Note: Buying behavior can be very specific and current information. For example, has your target customer purchased an airline ticket or other travel product in the last six months?

You can gather this information in several ways. First, if you already have an established base of customers, spend a little time gathering data about them. Customer surveys and interactive follow-up phone calls are the most reliable way to do this. Also, marketing research companies, such as Axciom and Merkle, can help you gather data about potential customers.

I think it’s mission critical that every company should do this kind of research and introspection. Understanding your current customers—who they are and why they buy from you—can give you valuable insight about your prospective customers. Again, it amazes me how many companies don’t do this. They have an established customer base, and yet they have no information about the people who buy their products or services.

E-commerce companies have a special need to know their customers, because their transactions are always done at arm’s length. Traditional brick-and-mortar companies with a sales force have an advantage over e-commerce companies, in that their salespeople often interact with target customers and get to know their wants and needs.

E-commerce companies can only gather a limited amount of information about their customers from online sales. They get some information about buying behavior based on the products their customers purchase from them. Also, e-commerce companies do occasional online customer surveys. But these surveys often get a minimal response, and usually provide very limited information about their customers. So e-commerce companies must find other ways to establish their customer profile.

If you are an e-commerce company or if you feel uncomfortable asking your customers for personal information about their lives and spending habits, marketing research companies will do the job for you. If you give them a postal or e-mail address list for your customers, these companies will research customer information and share that data with you. (Usually, they match your customer contact information against profiles they’ve already established in their consumer databases.)
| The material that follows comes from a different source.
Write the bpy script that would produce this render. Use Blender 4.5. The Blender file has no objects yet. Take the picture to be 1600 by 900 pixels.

EARLY ADOPTERS VS. MAINSTREAM BUYERS

Understanding who buys your product can be difficult if you don’t have a large enough customer base. If you are a brand new company, you know that millions of potential customers are out there, waiting for your product. The trick is to not fall into the trap of thinking that you know your potential customer, based on the handful of customers you have now. The first hundred or so customers who have already bought your product are not necessarily representative of all your prospective customers.
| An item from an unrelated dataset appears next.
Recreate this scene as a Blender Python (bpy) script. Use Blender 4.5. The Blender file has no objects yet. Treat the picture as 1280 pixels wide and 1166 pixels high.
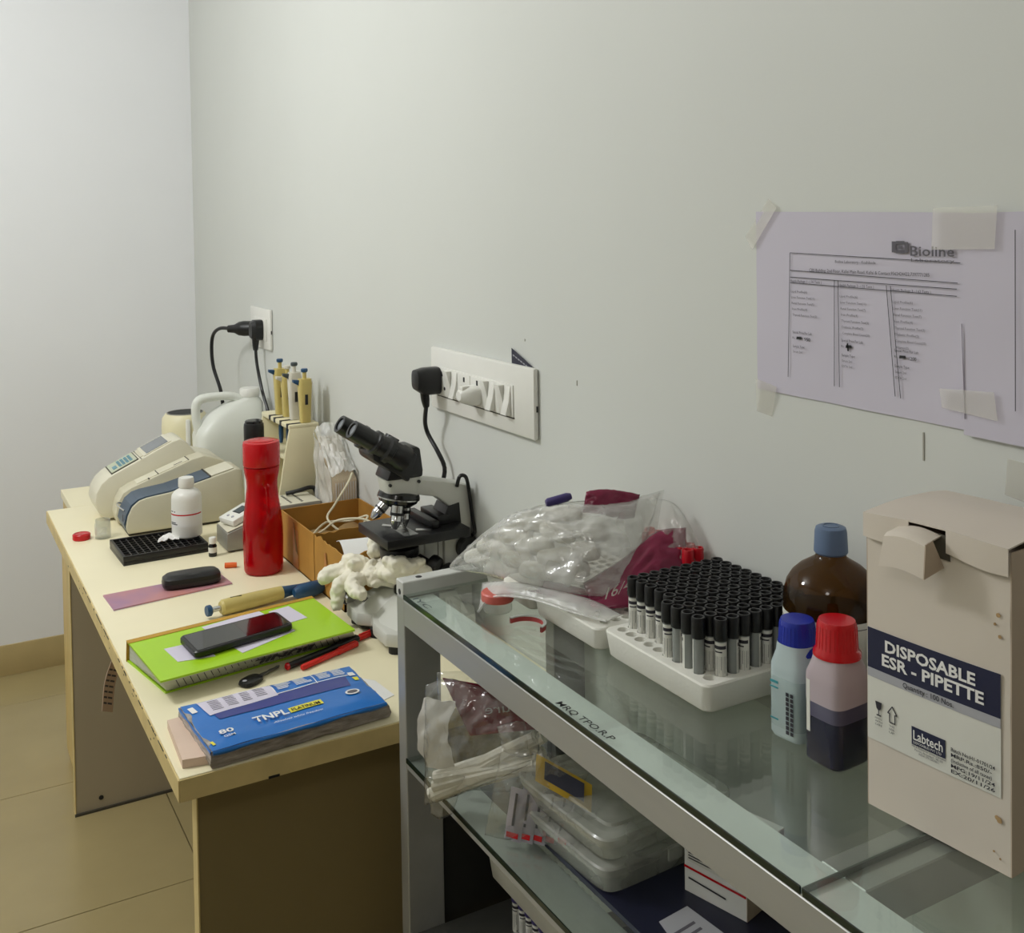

In his books Crossing the Chasm and Inside the Tornado, author Geoffrey Moore explores the marketing strategies invented by Silicon Valley’s high-tech companies to introduce and market their products. Moore recalls that in the early days of the high-tech revolution the products themselves were so new that mainstream consumers were reluctant to try them. So high-tech companies in Silicon Valley marketed their products to “early adopters”—mostly techies and visionary business owners who believed that having the latest technology (whatever it was) would give them a competitive edge. But high-tech companies soon discovered they were targeting too narrow an audience. Their marketing messages, according to Moore, were criticized for being “too long, too complicated, and, well, too nerdy.”1

Eventually, high-tech companies realized that the best target audience for their innovations were pragmatic and conservative business owners, who would buy a technology only when it had a proven track record for serving other businesses. It took some time and effort for high-tech marketers to “cross the chasm,” as Moore put it. They had to make the transition from marketing to techies and visionaries to marketing to mainstream business owners who really had a need for their products and solutions—and, from there, to marketing to everyday consumers.

WHAT ARE YOUR GOALS

The second question you need to ask in planning your tactical approach is, “What are my goals or objectives in using this particular lead-generation tactic?” The answer goes back to how you define a lead. Is a lead, for you, a person who is ready to buy? Or is it a person who’s interested but just wants more information? What kind of action do you hope the customer will take in response to your tactic?

As I explained in Chapter 2, the type of lead or other action you are seeking often depends on where your potential customers are in the buying cycle, according to the AIDA curve. If your customers are in the Attention or Interest phases, they are still learning about your products. You may be seeking actual leads or actions (such as downloading your online catalog, or accepting an invitation to a webinar) that will cause your customers to become leads. If your customers are in the Decision or Action phases, they are making a decision to buy. You may be seeking a transaction or sale from them.

To further define your goals, you need to answer other questions:

Image How many potential customers do you plan to reach out to using this lead-generation tactic?

Image How do you plan to qualify and use the leads once you’ve obtained them?

Image What is your overall budget for using this lead-generation tactic?

Image And, of course, what is your target “cost-per-lead”? How much money do you plan to spend to acquire each lead, or other customer action?

I’ll explore the concept of cost-per-lead in full detail in Chapter 5.

HOW DO YOU MEASURE SUCCESS

The third question to ask in planning your tactical approach—and the question that too many marketers forget to ask—is: “How do I measure the success of my lead-generation campaign?”

What does success mean for you, in terms of leads (or other customer actions)? Is your campaign a success when you get the leads to raise their hands? Do you measure success by the number of people who say they are seriously considering buying your product? Or is it enough for them to say they would like more information? Do you measure success by the number of people who simply respond to your lead-generation tactic, whatever the response is?

Or is your campaign a success only when a lead is converted to an actual sale? Is it a success when your customers transact and have a pleasant experience? Is it successful when your customers refer someone to you?

Every company will have a different set of priorities for what they want their lead-generation efforts to achieve. And different lead-generation campaigns will have different goals in terms of how to measure success. But you must define the measurements for your success before you begin your efforts to connect with your customers. Without measurements, you will have no way of knowing whether your lead-generation campaign has succeeded.